Thursday, November 24, 2005

Mirror, mirror on the wall...

And now for a topic I was thinking about today while sitting on the toilet. Yes admit it, we all think while on the toilet; it is an alone time in which we all must be left to deal with the humanity of ourselves.

So while facing my own humanity, I thought about how different it is to approach a room like a bathroom at night instead of the day. For me this involved 3 distinct fazes;
1. The walk to the bathroom was in the dark. I don't care what you tell me, a walk in the dark is creepy - even more so in a place I am familiar with. It's the fact that the room through which I know exists during a time when no person is usually there but me. For me a walk down a familiar hallway is less comforting than my 3 am strolls down Sherbrooke from St. Laurent, through the ghetto. This is because no one is there. And so I must turn on the lights, it promises me that everything that should be there is there and nothing foreign is hiding in the cover of the night.
2. As a child I was always afraid of toilets. Mostly of when they flushed, I thought they would suck me in. That fear has stuck with me in some Pavlovian self conditioning.

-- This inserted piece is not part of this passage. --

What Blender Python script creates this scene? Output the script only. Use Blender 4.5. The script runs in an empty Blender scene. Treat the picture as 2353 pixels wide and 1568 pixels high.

I still to this day get twitchy, most noticeably at night when it comes time to flush the toilet.
3. My biggest problem was always with the mirrors. Mirrors have tradtionally always held a mystical appeal. They have been suggested as portals to other dimensions, such as in Alice Through the Looking Glass; and have been suggested of the ability to show a true self. It was this reflection that I was and to this day am still afraid of at times. I fear that I will look into the mirror and not see the self that I wish me to be, but that person that I am consistently afraid of having become. This is amplified by the night, and the previous two factors that raise my blood pressure. Luckily for me and perhaps many of us no such mirror exists that can yet talk back and speak the truth of our natures. My only comfort is that with each fearful glance, there is still just me, the undefined staring back.

The moral of the story, don't buy a mirror unless you're ready to deal with your reflection. Or if you gotta go, you gotta face the demons of the midnight toilet.

Anyways, that's really it. This was just one of those things that regularly circulate through my head... Just thought I might as well let it out and give my mind a rest. The whole perception of reality thing always got to me anyways.

Night all...

5 Comments:

At November 25, 2005, Anonymous Anonymous said...

so you've always been afraid of toilets....well I guess you learn something new everyday....haha, sorry Sara but your going to hear about that when we get home!

 
At November 26, 2005, Blogger Booth said...

Well what can i say? We all have some irrational fear... One ofmine just happens to occur in the lavatory.
One question who are you???

 
At November 27, 2005, Anonymous Anonymous said...

haha sorry Sara, it's Jenn

 
At November 29, 2005, Anonymous Anonymous said...

Oh man.. i'm scared of toilets and mirrors at night too!
Mirrors more so cuz of the whole bloody mary thing when you say her name 3 times, turn on the water and you would see her.. AGH! i'm scaring myself!
anyway.. i REALLY hate mirrors at night! I just think i'll see something in it other than myself! ahha.

Ashley

 
At November 30, 2005, Blogger Booth said...

Oh goodness, my dearest Ashley. Remember if you ever get scared my bed is always open. At least in spirit, it may be a long cold and not to mention scary walk over here late at night!